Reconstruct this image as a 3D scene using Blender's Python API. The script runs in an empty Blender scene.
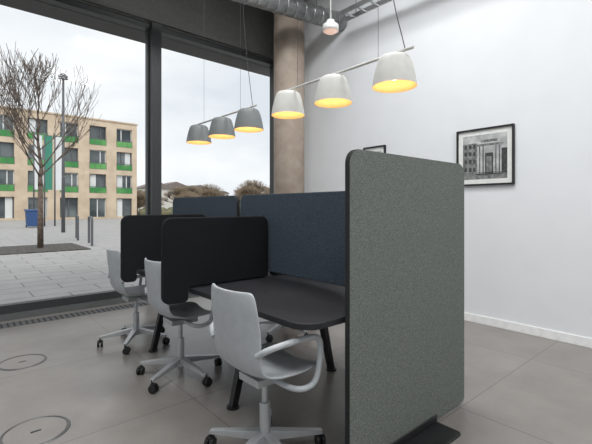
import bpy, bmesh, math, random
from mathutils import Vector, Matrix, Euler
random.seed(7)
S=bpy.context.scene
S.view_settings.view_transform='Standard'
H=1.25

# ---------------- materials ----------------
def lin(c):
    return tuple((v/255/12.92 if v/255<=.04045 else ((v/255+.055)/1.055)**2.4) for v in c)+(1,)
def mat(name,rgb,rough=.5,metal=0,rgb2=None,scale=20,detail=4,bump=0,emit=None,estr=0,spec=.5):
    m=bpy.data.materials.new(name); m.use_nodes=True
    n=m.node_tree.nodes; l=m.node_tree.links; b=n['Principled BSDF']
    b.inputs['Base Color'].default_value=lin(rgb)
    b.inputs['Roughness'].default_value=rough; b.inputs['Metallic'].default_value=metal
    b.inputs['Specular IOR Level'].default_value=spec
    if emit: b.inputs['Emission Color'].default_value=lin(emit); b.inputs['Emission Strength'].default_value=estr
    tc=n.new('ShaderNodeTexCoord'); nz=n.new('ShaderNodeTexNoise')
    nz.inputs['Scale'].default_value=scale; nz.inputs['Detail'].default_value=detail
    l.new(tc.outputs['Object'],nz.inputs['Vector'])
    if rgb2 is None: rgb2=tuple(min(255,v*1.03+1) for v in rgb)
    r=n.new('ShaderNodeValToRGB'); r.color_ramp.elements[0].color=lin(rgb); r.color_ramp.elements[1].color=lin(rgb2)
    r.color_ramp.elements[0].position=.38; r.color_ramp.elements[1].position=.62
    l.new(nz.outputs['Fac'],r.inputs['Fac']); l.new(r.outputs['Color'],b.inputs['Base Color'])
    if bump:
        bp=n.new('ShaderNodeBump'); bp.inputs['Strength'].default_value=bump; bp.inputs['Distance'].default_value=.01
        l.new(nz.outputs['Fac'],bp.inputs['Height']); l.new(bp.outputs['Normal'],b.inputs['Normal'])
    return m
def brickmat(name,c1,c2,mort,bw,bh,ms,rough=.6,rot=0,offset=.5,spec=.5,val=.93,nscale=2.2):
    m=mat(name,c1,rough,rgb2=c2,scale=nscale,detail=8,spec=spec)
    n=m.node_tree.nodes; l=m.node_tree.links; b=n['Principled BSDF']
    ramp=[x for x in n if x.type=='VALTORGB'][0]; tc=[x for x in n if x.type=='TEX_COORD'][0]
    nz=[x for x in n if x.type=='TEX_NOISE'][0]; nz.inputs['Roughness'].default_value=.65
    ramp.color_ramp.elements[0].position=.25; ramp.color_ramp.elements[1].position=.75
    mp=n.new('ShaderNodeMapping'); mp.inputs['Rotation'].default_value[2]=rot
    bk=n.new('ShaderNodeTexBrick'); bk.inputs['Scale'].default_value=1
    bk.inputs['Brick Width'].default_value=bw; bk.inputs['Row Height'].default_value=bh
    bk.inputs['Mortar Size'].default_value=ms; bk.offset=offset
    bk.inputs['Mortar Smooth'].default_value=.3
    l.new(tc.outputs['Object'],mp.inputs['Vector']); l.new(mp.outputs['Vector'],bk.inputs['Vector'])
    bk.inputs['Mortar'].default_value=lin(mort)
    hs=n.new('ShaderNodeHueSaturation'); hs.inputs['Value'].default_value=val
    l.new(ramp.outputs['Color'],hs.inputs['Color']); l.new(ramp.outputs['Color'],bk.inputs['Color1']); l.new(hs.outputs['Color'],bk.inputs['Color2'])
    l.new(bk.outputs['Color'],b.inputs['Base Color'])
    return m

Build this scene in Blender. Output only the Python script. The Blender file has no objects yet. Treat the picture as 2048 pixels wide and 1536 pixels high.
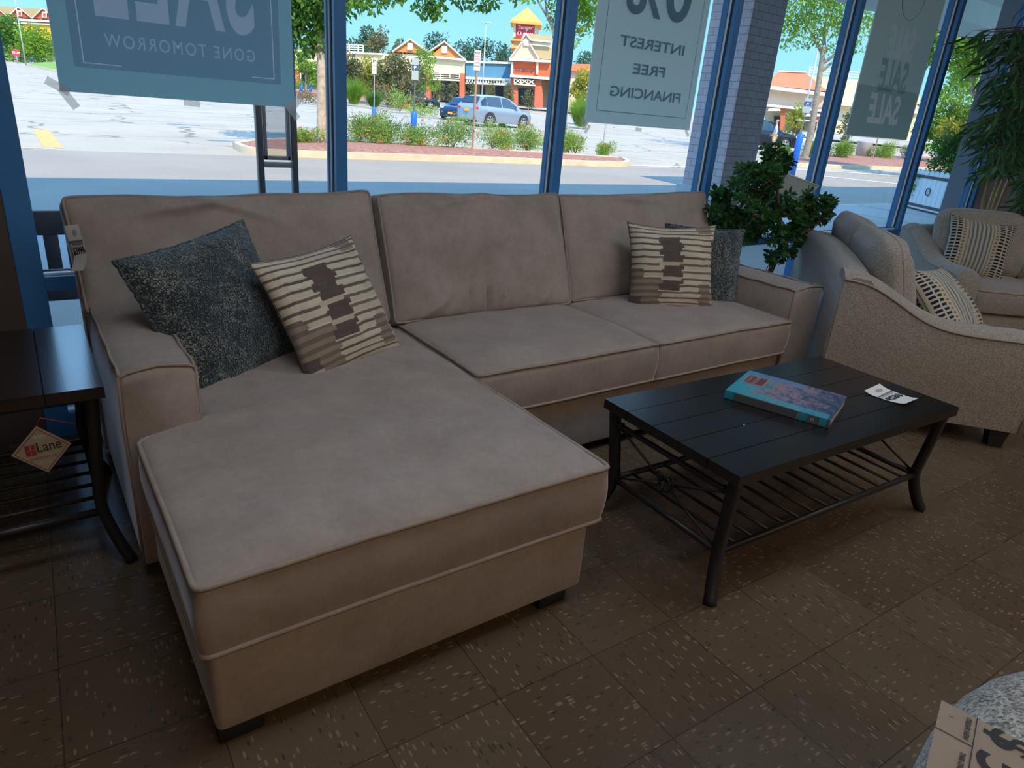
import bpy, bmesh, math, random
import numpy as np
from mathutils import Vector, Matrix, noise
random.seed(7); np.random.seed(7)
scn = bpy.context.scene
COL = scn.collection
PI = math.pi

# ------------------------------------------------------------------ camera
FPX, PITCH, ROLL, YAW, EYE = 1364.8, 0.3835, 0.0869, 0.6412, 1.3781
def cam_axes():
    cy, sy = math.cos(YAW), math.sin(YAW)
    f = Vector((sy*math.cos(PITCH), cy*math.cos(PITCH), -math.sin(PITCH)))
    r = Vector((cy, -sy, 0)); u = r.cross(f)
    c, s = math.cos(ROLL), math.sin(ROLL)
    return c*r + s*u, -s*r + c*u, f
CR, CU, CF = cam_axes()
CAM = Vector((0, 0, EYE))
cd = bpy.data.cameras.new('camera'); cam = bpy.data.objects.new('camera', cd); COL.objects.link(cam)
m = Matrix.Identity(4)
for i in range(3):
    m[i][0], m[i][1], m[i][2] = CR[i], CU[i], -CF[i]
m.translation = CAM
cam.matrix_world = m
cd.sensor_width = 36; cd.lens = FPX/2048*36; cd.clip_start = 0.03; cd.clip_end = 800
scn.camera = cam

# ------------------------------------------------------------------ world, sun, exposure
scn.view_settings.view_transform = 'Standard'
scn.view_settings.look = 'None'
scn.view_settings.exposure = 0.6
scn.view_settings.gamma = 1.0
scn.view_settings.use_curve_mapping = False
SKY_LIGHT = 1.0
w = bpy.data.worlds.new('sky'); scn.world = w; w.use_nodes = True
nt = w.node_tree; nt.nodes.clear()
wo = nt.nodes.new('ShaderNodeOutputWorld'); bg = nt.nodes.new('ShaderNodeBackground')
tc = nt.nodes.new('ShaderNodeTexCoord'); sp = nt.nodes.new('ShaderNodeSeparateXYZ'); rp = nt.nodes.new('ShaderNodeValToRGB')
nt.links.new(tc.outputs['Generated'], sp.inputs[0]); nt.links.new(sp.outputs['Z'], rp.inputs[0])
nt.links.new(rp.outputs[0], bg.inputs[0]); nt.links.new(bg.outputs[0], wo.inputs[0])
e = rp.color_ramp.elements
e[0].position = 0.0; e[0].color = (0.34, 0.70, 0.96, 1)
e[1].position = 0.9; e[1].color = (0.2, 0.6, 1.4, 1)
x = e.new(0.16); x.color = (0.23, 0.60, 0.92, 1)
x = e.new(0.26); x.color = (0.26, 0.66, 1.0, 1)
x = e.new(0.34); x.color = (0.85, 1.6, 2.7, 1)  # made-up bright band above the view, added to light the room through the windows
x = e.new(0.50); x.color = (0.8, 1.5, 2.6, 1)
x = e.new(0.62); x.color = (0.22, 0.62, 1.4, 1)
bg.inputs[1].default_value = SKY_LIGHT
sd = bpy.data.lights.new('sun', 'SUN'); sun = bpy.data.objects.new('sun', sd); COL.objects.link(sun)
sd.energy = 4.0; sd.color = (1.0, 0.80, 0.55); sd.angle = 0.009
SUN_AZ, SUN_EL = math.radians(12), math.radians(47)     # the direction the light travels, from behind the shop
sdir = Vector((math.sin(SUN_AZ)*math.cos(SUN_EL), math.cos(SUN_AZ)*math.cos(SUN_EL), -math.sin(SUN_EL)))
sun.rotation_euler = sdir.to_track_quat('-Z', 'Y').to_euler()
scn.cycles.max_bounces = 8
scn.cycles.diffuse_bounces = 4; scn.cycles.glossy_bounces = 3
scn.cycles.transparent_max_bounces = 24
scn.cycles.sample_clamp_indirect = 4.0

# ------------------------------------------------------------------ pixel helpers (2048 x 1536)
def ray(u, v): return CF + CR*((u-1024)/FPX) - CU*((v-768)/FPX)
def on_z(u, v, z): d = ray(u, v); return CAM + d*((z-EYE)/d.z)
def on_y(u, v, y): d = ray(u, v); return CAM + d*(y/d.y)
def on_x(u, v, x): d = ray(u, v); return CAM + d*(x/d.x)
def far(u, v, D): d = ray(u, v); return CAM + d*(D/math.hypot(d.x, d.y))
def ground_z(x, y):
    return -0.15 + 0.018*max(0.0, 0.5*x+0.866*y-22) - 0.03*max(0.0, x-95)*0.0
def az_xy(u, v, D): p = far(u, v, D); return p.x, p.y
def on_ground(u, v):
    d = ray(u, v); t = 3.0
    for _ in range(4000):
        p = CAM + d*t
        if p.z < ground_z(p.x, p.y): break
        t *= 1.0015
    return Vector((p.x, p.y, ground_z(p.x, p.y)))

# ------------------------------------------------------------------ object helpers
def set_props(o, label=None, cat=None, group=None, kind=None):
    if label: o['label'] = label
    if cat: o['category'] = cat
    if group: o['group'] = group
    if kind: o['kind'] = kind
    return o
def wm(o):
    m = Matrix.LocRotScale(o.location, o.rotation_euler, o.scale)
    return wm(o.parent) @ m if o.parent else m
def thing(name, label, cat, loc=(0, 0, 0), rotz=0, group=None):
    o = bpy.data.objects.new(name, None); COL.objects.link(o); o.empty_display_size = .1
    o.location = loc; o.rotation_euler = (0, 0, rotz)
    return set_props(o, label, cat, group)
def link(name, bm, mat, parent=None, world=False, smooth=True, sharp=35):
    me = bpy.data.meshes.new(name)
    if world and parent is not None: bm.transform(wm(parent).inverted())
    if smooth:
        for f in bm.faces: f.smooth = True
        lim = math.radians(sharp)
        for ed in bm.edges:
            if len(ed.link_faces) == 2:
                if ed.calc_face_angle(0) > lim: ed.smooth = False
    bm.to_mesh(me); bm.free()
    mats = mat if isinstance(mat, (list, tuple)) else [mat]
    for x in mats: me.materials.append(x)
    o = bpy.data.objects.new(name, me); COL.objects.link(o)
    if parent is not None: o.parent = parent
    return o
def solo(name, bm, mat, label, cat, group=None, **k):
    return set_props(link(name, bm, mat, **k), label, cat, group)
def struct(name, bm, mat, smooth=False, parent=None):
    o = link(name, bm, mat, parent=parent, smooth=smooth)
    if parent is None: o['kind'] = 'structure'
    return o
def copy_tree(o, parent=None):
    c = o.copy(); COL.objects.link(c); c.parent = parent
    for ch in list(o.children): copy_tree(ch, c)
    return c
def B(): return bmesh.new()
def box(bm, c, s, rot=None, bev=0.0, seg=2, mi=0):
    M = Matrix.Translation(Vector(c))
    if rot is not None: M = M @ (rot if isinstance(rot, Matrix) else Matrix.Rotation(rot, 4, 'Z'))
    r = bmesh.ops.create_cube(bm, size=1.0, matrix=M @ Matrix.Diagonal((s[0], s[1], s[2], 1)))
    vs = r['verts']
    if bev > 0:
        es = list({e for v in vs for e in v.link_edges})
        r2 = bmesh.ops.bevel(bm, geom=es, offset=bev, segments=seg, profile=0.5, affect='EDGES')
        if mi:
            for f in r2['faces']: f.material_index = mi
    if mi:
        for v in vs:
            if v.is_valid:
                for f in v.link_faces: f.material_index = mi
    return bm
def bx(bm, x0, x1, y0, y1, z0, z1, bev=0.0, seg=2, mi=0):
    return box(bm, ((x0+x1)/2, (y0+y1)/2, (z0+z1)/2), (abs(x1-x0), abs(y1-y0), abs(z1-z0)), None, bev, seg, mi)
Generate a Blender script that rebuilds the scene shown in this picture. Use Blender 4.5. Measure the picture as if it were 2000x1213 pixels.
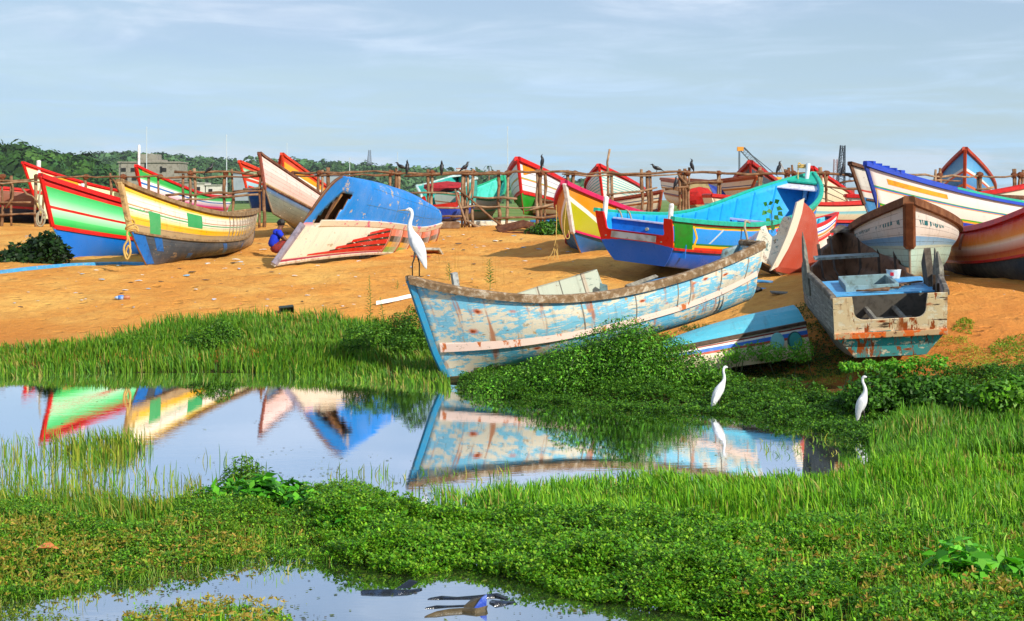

* [WHAT IS ASKED] Search the entries for the word "script" and pick out every line that holds it.

* [EXERCISE RESULT]
Reconstruct this image as a 3D scene using Blender's Python API. The script runs in an empty Blender scene.
Build this scene in Blender. Output only the Python script. The Blender file has no objects yet. Treat the picture as 2048 pixels wide and 1536 pixels high.
Generate a Blender script that rebuilds the scene shown in this picture. Use Blender 4.5. Measure the picture as if it were 2000x1213 pixels.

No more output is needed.